31 de mayo de 2012

si un día me pilla un coche


Adelantamos hace tiempo en este blogue, de puro innovadores, que leer puede ser tan malo como bueno, o más, quién lo sabe. Advertíamos a las autoridades para que ponderaran el asunto. Para que decidieran si, pues es bueno, seguir dale que dale al fomento, vigile su peso, camine, compre un tensiómetro, visite Cantabria, lea; o si más bien, pues es malo, optaran por prohibir, y sumergirnos entonces en el Fahrenheit 451 de Ray Bradbury.
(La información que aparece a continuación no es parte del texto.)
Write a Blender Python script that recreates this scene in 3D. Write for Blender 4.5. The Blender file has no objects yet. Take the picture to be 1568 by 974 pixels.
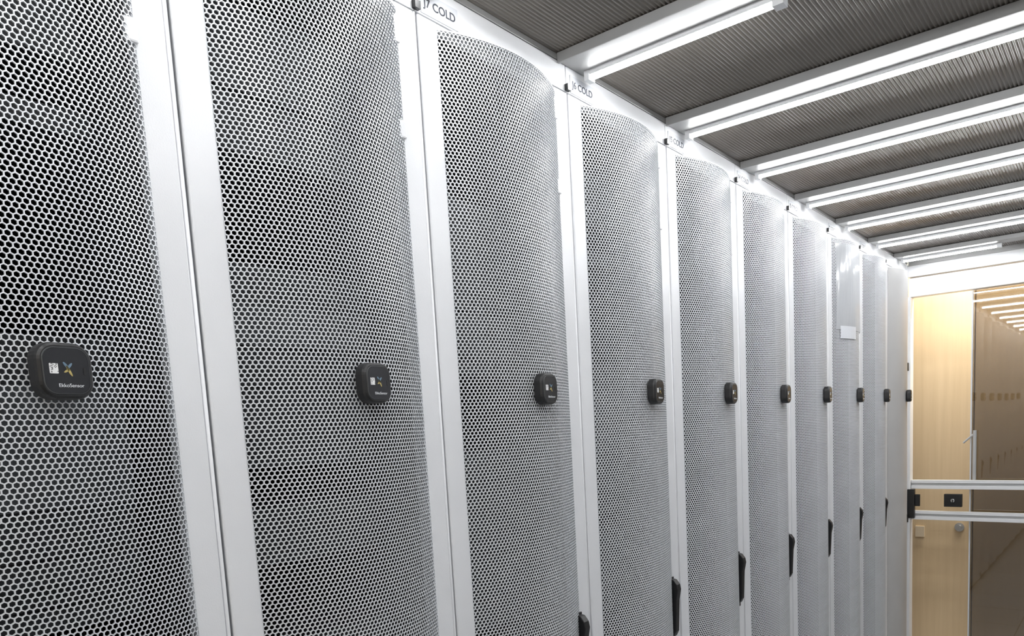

Todo su sentido tiene.

El libro de Ray yo no lo caté. El correspondiente películo de Truffaut, ese con al menos dos escenas emocionantísimas, sí. Podría parecer muy extravagante eso de que los bomberos tengan por misión localizar y chamuscar los libros en posesión de la ciudadanía. Pero la extravagancia es ya menos cuando atendemos a los motivos del jefe de los firemen, que son distintos de los nuestros, pero son, qué duda cabe. Que los libros hacen desgraciada a la gente, dice. Que le llenan de pájaros la chola. Que tienen los libros, algunos, esa cualidad de reagrupar a las personas, según hayan o no leído. Que quien haya echado un ojo a Nietzsche se sentirá superior a quien no haya.

No son malas razones, pero aquí las tenemos mejores. Porque mientras a los complejos de inferioridad se sobrevive, a la embestida en carrera de un seat ibiza granate ya no está nada claro. Dígolo esto porque, deformada mi psicología por el papel impreso, yo continúo parando los coches mirándoles a los ojos. He ahí el porqué del título, de mis temores, de más cosas.

La escena:

yo quiero cruzar. El sitio es difícil, dudoso, bien para mí o bien para el coche, el ibiza colorao, que vacila, que amaga, como yo mismo. Entonces decido pasar, un impulso, como encararse con un skin, el valor que sale sin ser llamado. En el movimiento sorpresa, autoafirmándome, mantengo a raya a la bestia clavando mi mirada intimidatoria en sus faros, que sepa que no se le puede ocurrir arrancar ahora, que este es mi momento, como dicen las folklóricas.

Me apuntan los que me conocen que no. Que mal. Que el coche lo conduce alguien y que debo dirigir el ojo al driver para avisar de las intenciones mías, y ver si se aviene o si qué. Pero de eso me acuerdo después. Cuando llego a la otra orilla victorioso, como quien ha pasado por delante de un rottweiler sin correa, nomás a fuerza de superarle en carácter.

Sé que tiene todo un parecido neurálgico con aquello de Don Quijote y los molinos, ese libro que no leí, justamente. Que habré visto mucho párrafo y mucha viñeta de héroe encarando monstruo, dominándolo con fortaleza de ánimo. Que de las moralejas de los Andersen y los Grimm salí indemne, más que nada porque nunca pesqué ninguna, pero de estas otras cosas se ve que no. Que, de un modo o de otro, leer acaba tarando. ¿Oíste, ministra?:

Leer tara.

A mi infancia le pareció siempre muy mal no tener superpoderes ni encontrar mapas viejos en las cuevas. A mis quince, no conocer ningún conde de Champignac que me inventara vehículos submarinos y pilulas para aprobar sin estudiar. A mis veinte no les enfadó ya tanto no haber crecido en Ardis Hall, o así.

Pero como ahora me pille un coche me va a parecer fatal.

Que está muy bien salir en las entrevistas dando las gracias al Stan Lee, al Julio Verne, al Víctor Mora, por habernos hecho vivir fantabulosas aventuras y eso. Pero, sabedlo, yo los demandaré desde debajo de las ruedas de un todoterreno chosco.